A conference devoted to understanding current queer methodologies used in the study of the Middle East
Dates: 4, 5 & 12 March 2022
Location: Zoom
Organizer: Ipek Sahinler [ipeksahinler@utexas.edu], Doctoral Student in Comparative Literature
Organizing Institution: University of Texas at Austin
DESCRIPTION
As a school of criticism jeopardizing its core premise of deconstructing the centre by centralizing itself around the LGBTI+ discourse, Queer Theory, without doubt, has a curious place within the academy today. Though it is a thirty-years-old school of thinking, we less often see queer methodologies being used in the study of cultural productions from the “third world,” which has has historically been defined as non-sterile, perverted, underdeveloped, primitive and queer in the face of the “West” (through works by critics and theorists such as Edward Said, or Mary Louise Pratt). This is evident from how the Anglo-American culture, by orientalising the Middle East, has unwillingly attributed a queerness to its other. Therefore, we ironically owe the possibility of talking about the queerness of the Middle East to the Western binary opposition that defines its “civilizational Other” (Aijaz Ahmad) as marginal. In short, there is an urgent need to talk about queerness in the Middle East and the existing methodologies used in the study of understanding queer voices from this region.

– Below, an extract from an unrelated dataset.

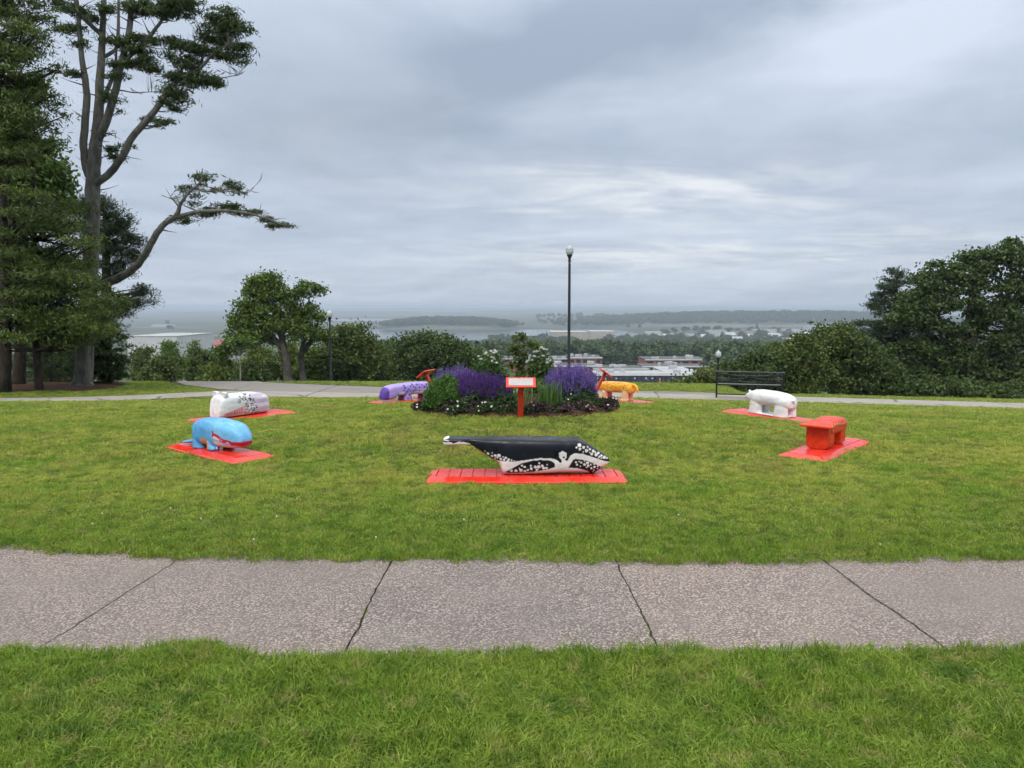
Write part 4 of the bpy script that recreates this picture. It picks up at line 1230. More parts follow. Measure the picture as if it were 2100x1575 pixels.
edging('petunia_plant', 0.66, 10.07, .16, .09, .11, 500, DARK_LEAF, 6, MAR, 'maroon petunia plant below the strappy iris leaves', 'petunia', 54)
edging('petunia_plant', 1.00, 10.26, .12, .09, .12, 450, SAGE_LEAF, 8, PNK, 'pink petunia plant below the large violet salvia', 'petunia', 55)
edging('dark_bedding_plant', 1.36, 10.62, .17, .14, .15, 900, DARK_LEAF, 4, WHT, 'dark leaved bedding plant with white specks at the bed edge near the yellow sculpture', 'plant', 56)
edging('dark_bedding_plant', -1.30, 10.85, .16, .13, .13, 800, DARK_LEAF, 6, WHT, 'dark leaved bedding plant at the bed edge near the purple sculpture', 'plant', 57)
edging('low_foliage_plant', -0.08, 10.18, .20, .13, .20, 900, SAGE_LEAF, 0, WHT, 'low dark green foliage plant just left of the front sign post', 'plant', 58)
edging('low_foliage_plant', 0.90, 10.42, .22, .14, .20, 900, SAGE_LEAF, 3, WHT, 'low dark green foliage plant in front of the large violet salvia', 'plant', 59)
edging('low_foliage_plant', -0.55, 10.30, .22, .13, .19, 900, SAGE_LEAF, 2, WHT, 'low dark green foliage plant under the deep purple salvia', 'plant', 60)

FILL = ['beside the white petunias', 'left of the front sign', 'right of the front sign', 'under the strappy leaves', 'below the large violet salvia', 'near the dark bedding plant at the yellow sculpture', 'at the foot of the green shrub', 'near the purple sculpture']
for q_, (ang, rr_) in enumerate(((-118, 1.38), (-97, 1.36), (-80, 1.36), (-68, 1.38), (-52, 1.38), (-34, 1.36), (-135, 1.38), (-152, 1.38))):
    edging('trailing_plant', BED[0] + rr_ * math.cos(R(ang)), BED[1] + rr_ * math.sin(R(ang)), .19, .13, .11, 800, SAGE_LEAF if q_ % 2 else DARK_LEAF, (0, 2, 3, 0, 2, 3, 4, 3)[q_], (WHT, PNK, MAR, WHT)[q_ % 4], 'low trailing plant on the bed rim ' + FILL[q_], 'plant', 70 + q_)
# ================================================================== BENCH, LAMPS
IRON = plain('black_iron', (0.012, 0.013, 0.015), 0.38, 0.2, 8, 0.5)
SLAT = plain('bench_slat', (0.045, 0.046, 0.05), 0.35, 0.25, 5, 0.6)
def make_bench(name, loc, rz, label, w=1.72):
    """back towards the camera side (-y local), seat towards +y"""
    root = empty(name, loc, rz); tag(root, label, 'bench', 'park benches')
    for sx in (-1, 1):
        m = MB()
        m.bar((sx * w / 2, 0, -.05), (sx * w / 2, -.05, .80), .045, .05)
        bevel(obj('back_post', m.mesh('back_post'), IRON, root), .006)
        m = MB().bar((sx * w / 2, .46, -.05), (sx * w / 2, .44, .58), .045, .045)
        bevel(obj('front_leg', m.mesh('front_leg'), IRON, root), .006)
        m = MB().bar((sx * w / 2, -.03, .60), (sx * w / 2, .47, .58), .05, .03)
        bevel(obj('armrest', m.mesh('armrest'), IRON, root), .006)
        m = MB().bar((sx * w / 2, 0, .38), (sx * w / 2, .46, .40), .04, .04)
        obj('side_rail', m.mesh('side_rail'), IRON, root)
    bevel(obj('top_rail', MB().box((0, -.052, .80), (w + .07, .055, .035)).mesh('top_rail'), SLAT, root), .006)
    for z0, z1 in ((.75, .52), (.52, .75)):
        obj('cross_brace', MB().bar((-w / 2 + .02, -.068, z0), (w / 2 - .02, -.068, z1), .02, .040).mesh('cross_brace'), IRON, root)
    for a in range(3):
        z = .705 - a * .09
        bevel(obj('back_slat', MB().box((0, -.022 + a * .004, z), (w - .02, .022, .030)).mesh('back_slat'), SLAT, root), .004)
    obj('back_rail', MB().box((0, -.03, .445), (w, .035, .03)).mesh('back_rail'), IRON, root)
    for a in range(5):
        bevel(obj('seat_slat', MB().box((0, .06 + a * .09, .425), (w - .02, .07, .024)).mesh('seat_slat'), SLAT, root), .004)
    obj('stretcher', MB().bar((-w / 2, .2, .16), (w / 2, .2, .16), .025, .025).mesh('stretcher'), IRON, root)
    return root
bx, by = xat(1536, 20.4, -.9), 20.4
make_bench('park_bench', (bx, by, gz(bx, by) - .02), R(-15), 'black metal park bench with crossed braces on the far footpath')
b2 = at(55, 745, 30.0)
make_bench('park_bench', (b2[0], 30.0, gz(b2[0], 30.0)), R(-12), 'dark slatted bench in the shade behind the conifer trunks', 1.3)

def globe_mat():
    t = NT('frosted_globe')
    return t.bsdf((0.72, 0.74, 0.74), 0.25, 0.5, None, 0, 0, .1, 0.35, (0.8, 0.82, 0.82))
GLOBE = globe_mat()
CAPG = plain('globe_cap', (0.38, 0.42, 0.44), 0.3, .1)
def lamp(x, y, hgt, s, label):
    root = empty('street_lamp', (x, y, gz(x, y))); tag(root, label, 'lamp post', 'park lamp posts')
    bz = hgt - 0.92 * s
    m = MB().lathe([(.16 * s, -.3), (.16 * s, .08), (.13 * s, .14), (.11 * s, .45), (.085 * s, .55), (.10 * s, .60), (.078 * s, .65), (.062 * s, bz - .1), (.055 * s, bz)])
    obj('pole', m.mesh('pole', True), IRON, root)
    m = MB().lathe([(.055 * s, bz), (.09 * s, bz + .02), (.06 * s, bz + .06), (.075 * s, bz + .2 * s), (.13 * s, bz + .30 * s), (.145 * s, bz + .34 * s), (.10 * s, bz + .36 * s)])
    obj('fitter', m.mesh('fitter', True), IRON, root)
    m = MB().lathe([(.11 * s, bz + .345 * s), (.165 * s, bz + .40 * s), (.195 * s, bz + .50 * s), (.195 * s, bz + .575 * s), (.18 * s, bz + .60 * s)])
    obj('globe', m.mesh('globe', True), GLOBE, root)
    m = MB().lathe([(.20 * s, bz + .60 * s), (.19 * s, bz + .62 * s), (.155 * s, bz + .70 * s), (.10 * s, bz + .77 * s), (.045 * s, bz + .80 * s), (.03 * s, bz + .82 * s), (.035 * s, bz + .85 * s), (.012 * s, bz + .92 * s)])
    obj('cap', m.mesh('cap', True), CAPG, root)
    return root
cx = xat(1167, 27, 1)
lamp(cx, 27.0, at(1167, 498, 27.0)[2] - gz(cx, 27.0), 0.72, 'tall black lamp post rising behind the flower bed')
lx = xat(677, 43, 0)
lamp(lx, 43.0, at(677, 633, 43.0)[2] - gz(lx, 43.0), 0.85, 'black lamp post in front of the broad double-trunked tree')
rx_ = xat(1473, 38, -1)
lamp(rx_, 38.0, at(1473, 716, 38.0)[2] - gz(rx_, 38.0), 0.74, 'lamp post with a white globe showing above the bench')

# ================================================================== TREES
def bark_mat(name, a, b, sc_=5.0):
    t = NT(name)
    v = t.pos()
    n = t.noise(sc_, 5, 0.65, stretch=(1, 1, 0.35))
    c = t.mix(t.ramp(n, 0.3, 0.7), a, b)
    c = t.mix(t.ramp(t.noise(1.1, 3, off=(4, 1, 2)), 0.5, 0.7, 0, .5), c, tuple(q * .55 for q in a))
    return t.bsdf(c, 0.9, 0.2, t.bump(t.noise(sc_ * 3, 5, 0.75, stretch=(1, 1, .45)), 1.0, 0.09))
BARK_FIR = bark_mat('fir_bark', (0.10, 0.098, 0.085), (0.23, 0.225, 0.20))
BARK_DK = bark_mat('dark_bark', (0.035, 0.028, 0.022), (0.085, 0.07, 0.055))
BARK_GR = bark_mat('grey_bark', (0.07, 0.065, 0.055), (0.16, 0.15, 0.13))
FIR = foliage_mat('fir_needles', (0.013, 0.030, 0.010), (0.075, 0.115, 0.030), 0.22, 1.2)
HEM = foliage_mat('hemlock_needles', (0.024, 0.046, 0.009), (0.125, 0.18, 0.030), 0.18, 0.9)
PINE = foliage_mat('pine_needles', (0.012, 0.028, 0.012), (0.042, 0.075, 0.026), 0.12, 0.9)
MAPLE = foliage_mat('maple_leaves', (0.035, 0.075, 0.014), (0.14, 0.23, 0.04), 0.3, 0.9)
BROAD = foliage_mat('broad_leaves', (0.030, 0.065, 0.010), (0.15, 0.23, 0.034), 0.25, 0.5)
OAK = foliage_mat('dense_dark_leaves', (0.018, 0.040, 0.010), (0.085, 0.135, 0.030), 0.2, 0.4, (0.11, 0.15, 0.035))
BUSHM = foliage_mat('bush_leaves', (0.028, 0.050, 0.010), (0.115, 0.160, 0.030), 0.22, 0.4, (0.17, 0.175, 0.045))
YBUSH = foliage_mat('yellow_green_leaves', (0.06, 0.10, 0.018), (0.17, 0.22, 0.045), 0.3, 0.6)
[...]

This three-day virtual conference aims to bring together scholars, researchers, artists, and activists to discuss theoretical and practical applications of Queer Theory and queer thinking in the study of the Middle East. Concomitantly, we have three objectives. First, to talk about proto-queer and queer works from the Middle East. Second, to discuss whether Queer Theory can speak, not for, but about this designated region. Finally, to queer the current, ossified understandings of queerness anchored around LGBTI+ politics and thus to “let queer take on meanings” (Butler, 1993: 228).
CALL FOR PAPERS
The conference will address issues of queerness, sexuality, gender, and identity politics. We invite original and unpublished works from different disciplines such as literature, anthropology, linguistics, cultural studies, sociology, translation studies, philosophy and more. Topics include but are not limited to:
-representations of queerness in the Middle East
–queer narratives from or about the Middle East/MENA
–queerness being used as a subversive strategy in authoritarian times and regimes
-censured and challenged cultural productions due to their queer(ing) content
-translated texts that speak to issues related to queerness
-grammatical or linguistic queerness
–queer affect conveyed via Arabic, Turkish, Kurdish, Persian (also Urdu and Hebrew)
TIMELINE
Please submit an abstract (around 300 words) and a short bio by December 15, 2021 to ipeksahinler@utexas.edu. Participants will be notified by January 15, 2022. Accepted participants will submit full drafts of their unpublished works (5000-8000 words) by Feb 15, 2022. As a preliminary step to the event in March 2022, conference participants will attend a one-day workshop in late February to discuss the papers.